Problem to solve: Lines containing the word "Write" are the ones to copy from the records below.
Start of Records for processing
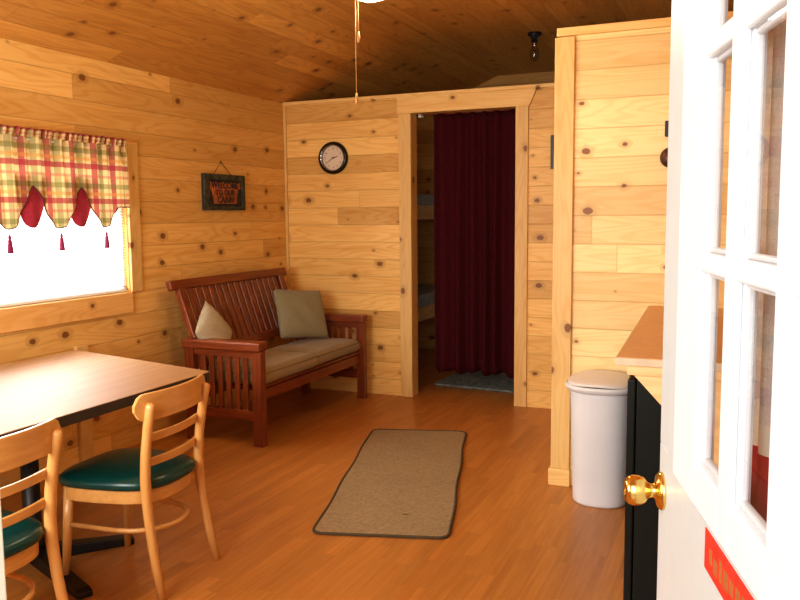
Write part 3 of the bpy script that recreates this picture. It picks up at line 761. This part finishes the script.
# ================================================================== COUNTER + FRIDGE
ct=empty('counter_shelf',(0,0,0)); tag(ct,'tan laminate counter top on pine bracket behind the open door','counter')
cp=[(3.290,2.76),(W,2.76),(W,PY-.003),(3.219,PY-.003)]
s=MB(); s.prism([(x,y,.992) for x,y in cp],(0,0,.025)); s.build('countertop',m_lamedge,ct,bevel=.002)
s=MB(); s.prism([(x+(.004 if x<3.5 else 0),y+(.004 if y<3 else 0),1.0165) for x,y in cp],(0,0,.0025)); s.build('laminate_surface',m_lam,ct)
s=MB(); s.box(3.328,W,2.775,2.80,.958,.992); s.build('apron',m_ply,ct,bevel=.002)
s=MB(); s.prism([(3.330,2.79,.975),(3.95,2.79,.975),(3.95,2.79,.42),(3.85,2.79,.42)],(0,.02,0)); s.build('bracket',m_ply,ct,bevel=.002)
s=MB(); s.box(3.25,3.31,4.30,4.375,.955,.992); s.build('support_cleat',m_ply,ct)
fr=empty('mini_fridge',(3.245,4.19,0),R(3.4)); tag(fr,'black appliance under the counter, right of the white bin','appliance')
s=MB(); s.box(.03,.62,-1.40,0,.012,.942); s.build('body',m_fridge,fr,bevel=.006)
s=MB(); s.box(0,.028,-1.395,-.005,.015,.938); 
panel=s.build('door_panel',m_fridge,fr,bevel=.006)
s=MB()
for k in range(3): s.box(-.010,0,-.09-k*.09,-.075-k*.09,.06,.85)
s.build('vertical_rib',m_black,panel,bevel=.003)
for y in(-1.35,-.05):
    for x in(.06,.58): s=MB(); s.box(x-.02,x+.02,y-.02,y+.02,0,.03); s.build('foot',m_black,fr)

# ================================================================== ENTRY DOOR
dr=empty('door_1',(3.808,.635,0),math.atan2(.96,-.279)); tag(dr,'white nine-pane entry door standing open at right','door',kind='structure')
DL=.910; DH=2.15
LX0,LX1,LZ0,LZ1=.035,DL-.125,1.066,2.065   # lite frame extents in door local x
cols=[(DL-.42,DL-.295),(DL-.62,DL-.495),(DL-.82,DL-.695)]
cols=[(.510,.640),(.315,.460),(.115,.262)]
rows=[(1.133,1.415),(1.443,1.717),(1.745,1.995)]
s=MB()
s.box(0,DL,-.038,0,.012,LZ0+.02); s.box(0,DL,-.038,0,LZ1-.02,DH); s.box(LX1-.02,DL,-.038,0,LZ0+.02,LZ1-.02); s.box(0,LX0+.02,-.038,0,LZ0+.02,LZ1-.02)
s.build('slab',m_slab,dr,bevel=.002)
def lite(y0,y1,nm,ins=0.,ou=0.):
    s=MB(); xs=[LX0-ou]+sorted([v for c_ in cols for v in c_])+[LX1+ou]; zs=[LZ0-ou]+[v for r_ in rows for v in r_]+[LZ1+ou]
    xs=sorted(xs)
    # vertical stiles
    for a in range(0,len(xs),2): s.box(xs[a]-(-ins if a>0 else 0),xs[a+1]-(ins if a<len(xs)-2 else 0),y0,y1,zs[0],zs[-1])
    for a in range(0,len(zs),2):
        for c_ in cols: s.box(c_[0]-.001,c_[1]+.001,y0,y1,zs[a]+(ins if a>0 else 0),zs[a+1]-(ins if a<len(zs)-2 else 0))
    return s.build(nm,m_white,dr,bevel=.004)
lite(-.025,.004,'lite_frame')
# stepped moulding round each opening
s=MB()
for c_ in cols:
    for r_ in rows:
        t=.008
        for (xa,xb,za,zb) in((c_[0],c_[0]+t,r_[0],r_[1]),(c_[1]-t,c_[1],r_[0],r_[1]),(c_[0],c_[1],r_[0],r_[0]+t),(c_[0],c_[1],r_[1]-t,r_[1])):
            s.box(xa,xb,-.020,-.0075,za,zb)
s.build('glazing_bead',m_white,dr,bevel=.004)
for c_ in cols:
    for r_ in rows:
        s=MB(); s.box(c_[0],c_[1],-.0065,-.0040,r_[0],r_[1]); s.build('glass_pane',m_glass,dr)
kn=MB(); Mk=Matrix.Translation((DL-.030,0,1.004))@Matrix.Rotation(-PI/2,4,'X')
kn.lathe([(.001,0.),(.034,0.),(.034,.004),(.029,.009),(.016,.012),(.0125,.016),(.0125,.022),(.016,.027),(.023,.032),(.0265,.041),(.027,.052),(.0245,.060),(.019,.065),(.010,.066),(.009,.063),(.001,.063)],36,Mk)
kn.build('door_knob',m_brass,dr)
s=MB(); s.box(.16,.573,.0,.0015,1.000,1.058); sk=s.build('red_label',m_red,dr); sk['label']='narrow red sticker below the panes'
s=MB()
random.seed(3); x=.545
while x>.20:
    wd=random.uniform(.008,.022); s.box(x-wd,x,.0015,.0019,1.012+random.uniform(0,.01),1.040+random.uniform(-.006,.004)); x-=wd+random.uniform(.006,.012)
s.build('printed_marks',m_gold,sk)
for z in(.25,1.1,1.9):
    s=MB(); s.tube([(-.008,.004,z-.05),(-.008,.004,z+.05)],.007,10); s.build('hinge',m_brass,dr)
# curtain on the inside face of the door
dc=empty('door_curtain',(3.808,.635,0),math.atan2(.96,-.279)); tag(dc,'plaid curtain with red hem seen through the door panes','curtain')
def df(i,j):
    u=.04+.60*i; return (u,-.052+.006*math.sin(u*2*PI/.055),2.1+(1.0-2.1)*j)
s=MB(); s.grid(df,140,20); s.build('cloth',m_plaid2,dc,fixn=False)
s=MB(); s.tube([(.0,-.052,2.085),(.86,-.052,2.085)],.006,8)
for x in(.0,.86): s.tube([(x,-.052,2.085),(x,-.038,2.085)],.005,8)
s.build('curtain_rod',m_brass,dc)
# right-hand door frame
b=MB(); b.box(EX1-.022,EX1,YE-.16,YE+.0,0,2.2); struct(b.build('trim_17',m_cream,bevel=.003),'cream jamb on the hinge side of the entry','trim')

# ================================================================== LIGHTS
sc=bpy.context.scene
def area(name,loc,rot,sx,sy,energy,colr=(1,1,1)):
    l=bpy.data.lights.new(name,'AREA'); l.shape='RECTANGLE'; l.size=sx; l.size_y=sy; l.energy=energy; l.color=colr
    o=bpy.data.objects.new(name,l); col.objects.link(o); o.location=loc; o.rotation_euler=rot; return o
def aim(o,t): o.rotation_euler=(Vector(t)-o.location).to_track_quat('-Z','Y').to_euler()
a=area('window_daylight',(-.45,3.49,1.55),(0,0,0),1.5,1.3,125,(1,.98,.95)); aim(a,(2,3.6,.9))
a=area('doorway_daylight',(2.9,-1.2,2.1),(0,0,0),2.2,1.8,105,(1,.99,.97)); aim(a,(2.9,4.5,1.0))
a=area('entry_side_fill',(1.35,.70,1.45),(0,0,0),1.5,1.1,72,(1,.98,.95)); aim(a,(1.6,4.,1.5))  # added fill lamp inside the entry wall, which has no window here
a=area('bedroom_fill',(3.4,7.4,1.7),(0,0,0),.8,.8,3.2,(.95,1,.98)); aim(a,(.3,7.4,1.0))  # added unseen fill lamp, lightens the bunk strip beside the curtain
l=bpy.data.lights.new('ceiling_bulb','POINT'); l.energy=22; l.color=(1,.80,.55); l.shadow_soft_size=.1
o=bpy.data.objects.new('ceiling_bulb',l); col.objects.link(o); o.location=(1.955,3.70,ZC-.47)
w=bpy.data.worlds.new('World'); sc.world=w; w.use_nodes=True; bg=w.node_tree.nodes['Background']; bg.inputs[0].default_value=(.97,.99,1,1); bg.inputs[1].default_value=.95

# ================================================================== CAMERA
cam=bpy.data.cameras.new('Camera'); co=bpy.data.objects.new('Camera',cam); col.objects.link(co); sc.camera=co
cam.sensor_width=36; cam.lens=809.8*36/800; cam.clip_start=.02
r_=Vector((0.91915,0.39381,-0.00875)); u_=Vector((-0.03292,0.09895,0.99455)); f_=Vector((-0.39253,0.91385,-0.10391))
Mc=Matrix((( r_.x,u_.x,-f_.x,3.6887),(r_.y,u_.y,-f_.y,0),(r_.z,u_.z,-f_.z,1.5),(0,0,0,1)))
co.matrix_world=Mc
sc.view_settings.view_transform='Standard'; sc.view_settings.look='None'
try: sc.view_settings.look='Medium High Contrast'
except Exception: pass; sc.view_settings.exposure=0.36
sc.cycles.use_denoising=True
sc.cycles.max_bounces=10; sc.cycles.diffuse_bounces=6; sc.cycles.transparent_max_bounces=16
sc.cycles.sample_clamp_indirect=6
End of Records for processing
Start of Records for processing
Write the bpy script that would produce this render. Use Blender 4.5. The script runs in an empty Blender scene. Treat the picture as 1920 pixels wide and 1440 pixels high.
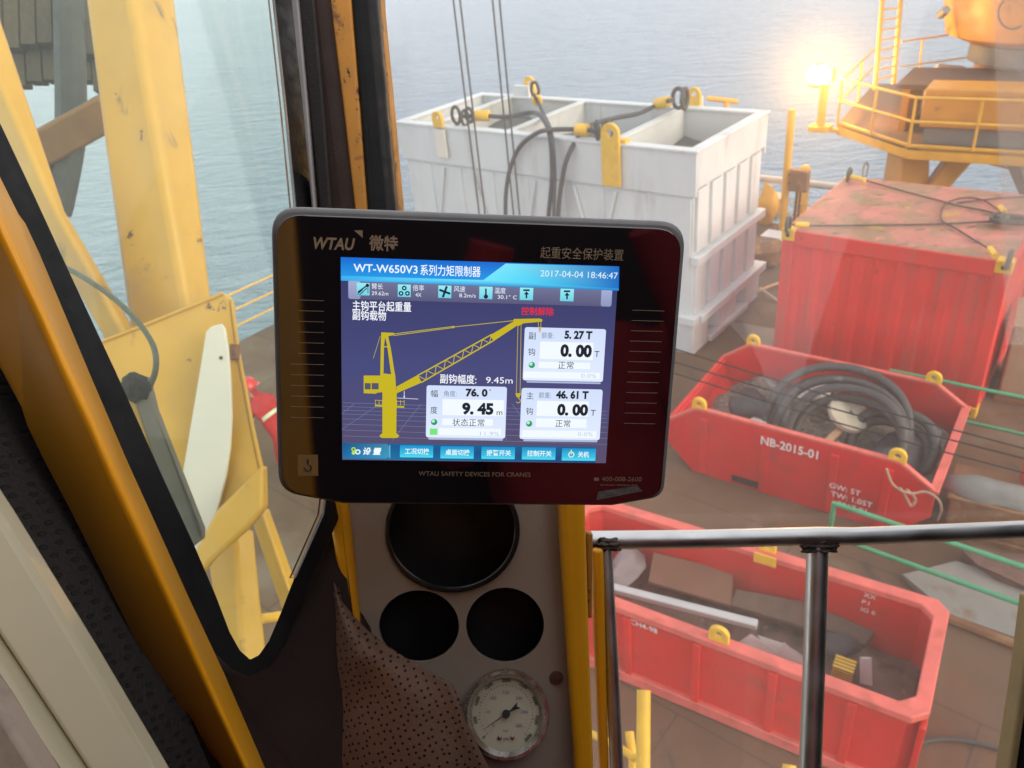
End of Records for processing
Right answer:
Write part 3 of the bpy script that recreates this picture. It picks up at line 761. This part finishes the script.
Write the bpy script that would produce this render. Use Blender 4.5. The script runs in an empty Blender scene. Treat the picture as 1920 pixels wide and 1440 pixels high.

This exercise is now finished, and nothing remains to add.